WHAT TO WORK ON: Take all the material and copy it exactly.

(Scene script records)
>>>

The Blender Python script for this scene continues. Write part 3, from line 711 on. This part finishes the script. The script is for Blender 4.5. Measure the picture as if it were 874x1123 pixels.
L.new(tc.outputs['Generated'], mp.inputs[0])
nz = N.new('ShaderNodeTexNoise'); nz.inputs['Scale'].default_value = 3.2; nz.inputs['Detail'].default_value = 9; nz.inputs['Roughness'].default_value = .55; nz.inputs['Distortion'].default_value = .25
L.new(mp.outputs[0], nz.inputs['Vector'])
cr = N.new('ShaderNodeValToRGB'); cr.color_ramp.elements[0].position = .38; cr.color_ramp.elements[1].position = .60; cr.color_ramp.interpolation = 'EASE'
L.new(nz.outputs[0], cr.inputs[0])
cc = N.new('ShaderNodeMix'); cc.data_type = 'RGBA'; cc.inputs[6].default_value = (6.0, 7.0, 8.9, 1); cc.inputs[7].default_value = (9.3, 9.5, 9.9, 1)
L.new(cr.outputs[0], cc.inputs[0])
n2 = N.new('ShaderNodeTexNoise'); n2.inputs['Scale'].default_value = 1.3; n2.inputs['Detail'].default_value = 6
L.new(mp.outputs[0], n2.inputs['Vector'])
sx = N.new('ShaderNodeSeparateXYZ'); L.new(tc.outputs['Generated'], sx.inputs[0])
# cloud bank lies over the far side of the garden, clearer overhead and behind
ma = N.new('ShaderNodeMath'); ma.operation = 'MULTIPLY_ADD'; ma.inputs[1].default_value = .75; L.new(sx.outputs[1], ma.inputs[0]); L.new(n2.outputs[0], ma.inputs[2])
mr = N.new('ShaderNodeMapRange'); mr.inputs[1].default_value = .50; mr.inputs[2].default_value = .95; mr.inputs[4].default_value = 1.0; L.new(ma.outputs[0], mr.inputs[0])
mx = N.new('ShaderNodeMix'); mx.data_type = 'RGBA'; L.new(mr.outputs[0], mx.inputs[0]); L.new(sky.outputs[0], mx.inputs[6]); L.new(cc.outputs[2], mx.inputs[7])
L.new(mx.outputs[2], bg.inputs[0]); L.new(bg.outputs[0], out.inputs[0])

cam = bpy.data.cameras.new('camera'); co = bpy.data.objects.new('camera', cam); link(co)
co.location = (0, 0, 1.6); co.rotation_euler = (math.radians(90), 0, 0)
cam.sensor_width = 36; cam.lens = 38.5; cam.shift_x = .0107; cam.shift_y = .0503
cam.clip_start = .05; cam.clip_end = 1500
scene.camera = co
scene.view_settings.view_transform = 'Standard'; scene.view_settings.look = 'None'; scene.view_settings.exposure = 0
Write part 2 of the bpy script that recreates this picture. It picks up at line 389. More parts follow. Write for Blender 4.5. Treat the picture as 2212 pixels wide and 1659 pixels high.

<<<

THE RESPONSE:
The Blender Python script for this scene continues. Write part 3, from line 711 on. This part finishes the script. The script is for Blender 4.5. Measure the picture as if it were 874x1123 pixels.
L.new(tc.outputs['Generated'], mp.inputs[0])
nz = N.new('ShaderNodeTexNoise'); nz.inputs['Scale'].default_value = 3.2; nz.inputs['Detail'].default_value = 9; nz.inputs['Roughness'].default_value = .55; nz.inputs['Distortion'].default_value = .25
L.new(mp.outputs[0], nz.inputs['Vector'])
cr = N.new('ShaderNodeValToRGB'); cr.color_ramp.elements[0].position = .38; cr.color_ramp.elements[1].position = .60; cr.color_ramp.interpolation = 'EASE'
L.new(nz.outputs[0], cr.inputs[0])
cc = N.new('ShaderNodeMix'); cc.data_type = 'RGBA'; cc.inputs[6].default_value = (6.0, 7.0, 8.9, 1); cc.inputs[7].default_value = (9.3, 9.5, 9.9, 1)
L.new(cr.outputs[0], cc.inputs[0])
n2 = N.new('ShaderNodeTexNoise'); n2.inputs['Scale'].default_value = 1.3; n2.inputs['Detail'].default_value = 6
L.new(mp.outputs[0], n2.inputs['Vector'])
sx = N.new('ShaderNodeSeparateXYZ'); L.new(tc.outputs['Generated'], sx.inputs[0])
# cloud bank lies over the far side of the garden, clearer overhead and behind
ma = N.new('ShaderNodeMath'); ma.operation = 'MULTIPLY_ADD'; ma.inputs[1].default_value = .75; L.new(sx.outputs[1], ma.inputs[0]); L.new(n2.outputs[0], ma.inputs[2])
mr = N.new('ShaderNodeMapRange'); mr.inputs[1].default_value = .50; mr.inputs[2].default_value = .95; mr.inputs[4].default_value = 1.0; L.new(ma.outputs[0], mr.inputs[0])
mx = N.new('ShaderNodeMix'); mx.data_type = 'RGBA'; L.new(mr.outputs[0], mx.inputs[0]); L.new(sky.outputs[0], mx.inputs[6]); L.new(cc.outputs[2], mx.inputs[7])
L.new(mx.outputs[2], bg.inputs[0]); L.new(bg.outputs[0], out.inputs[0])

cam = bpy.data.cameras.new('camera'); co = bpy.data.objects.new('camera', cam); link(co)
co.location = (0, 0, 1.6); co.rotation_euler = (math.radians(90), 0, 0)
cam.sensor_width = 36; cam.lens = 38.5; cam.shift_x = .0107; cam.shift_y = .0503
cam.clip_start = .05; cam.clip_end = 1500
scene.camera = co
scene.view_settings.view_transform = 'Standard'; scene.view_settings.look = 'None'; scene.view_settings.exposure = 0
Write part 2 of the bpy script that recreates this picture. It picks up at line 389. More parts follow. Write for Blender 4.5. Treat the picture as 2212 pixels wide and 1659 pixels high.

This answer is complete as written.